O procurador-geral da Venezuela, Tarek William Saab, divulgou na semana passada que pelo menos 25 pessoas morreram e mais de 192 ficaram feridas nos protestos que contestavam a reeleição de Maduro. A ONU, por sua vez, estima que mais de 2,4 mil pessoas foram detidas em meio à repressão do governo, enquanto um novo balanço da ONG Foro Penal, divulgado no sábado, registrou 1.416 detenções, das quais 188 seriam mulheres e 127, menores de idade.
Na última sexta-feira, María Corina denunciou em uma publicação no X que Piero Maroún, líder do partido social-democrata Ação Democrática, “estava com sua esposa e cunhada em um restaurante às 22h20 (de sexta-feira) quando foi detido por três pessoas não identificadas”. Maroún foi libertado no dia seguinte. Já no sábado, em meio ao protestos, partidos e ONGs de direitos humanos denunciaram a prisão de um político, um padre e um advogado.
O secretário de organização regional da sigla Um Novo Tempo (UNT), Carlos Molina, foi detido após participar de uma concentração da oposiçãona cidade de Valência, em Carabobo. De acordo com o partido de María Corina, o Vem Venezuela, “forças repressivas o tiraram de uma van”. A ONG Provea denunciou que o padre Elvis Cabarca foi preso pela Guarda Nacional Bolivariana (GNB) enquanto rezava um rosário em uma capela. O sacerdote foi detido em Puerto Ayacucho, no estado do Amazonas, onde também foi registrada a prisão do advogado de direitos humanos Henry Alexander Gómez Fernández.
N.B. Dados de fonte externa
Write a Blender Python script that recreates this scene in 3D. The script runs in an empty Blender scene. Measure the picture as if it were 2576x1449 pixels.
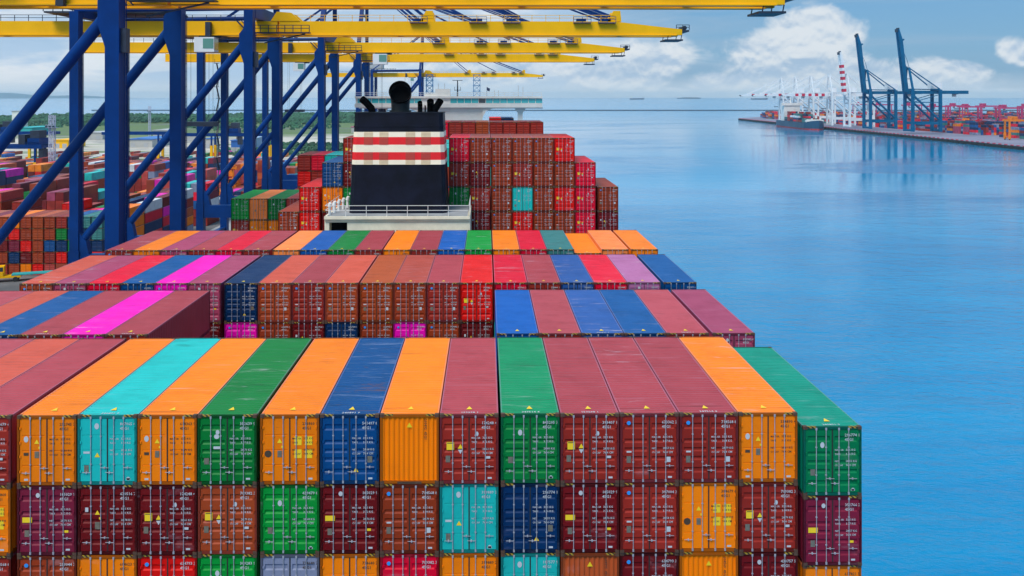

Uma jovem, identificada como Mabel Meléndez, também teria sido detida no sábado. De acordo com o jornal venezuelano Efecto Cocuyo, a jovem teria sido responsável pela construção de um tanque de madeira que desfilou em meio aos manifestantes concentrados em Carabobo. A obra trazia as palavras “perdão, reconciliação e união”. Pessoas próximas à jovem disseram que os policiais esperaram que Meléndez ficasse sozinha antes de detê-la.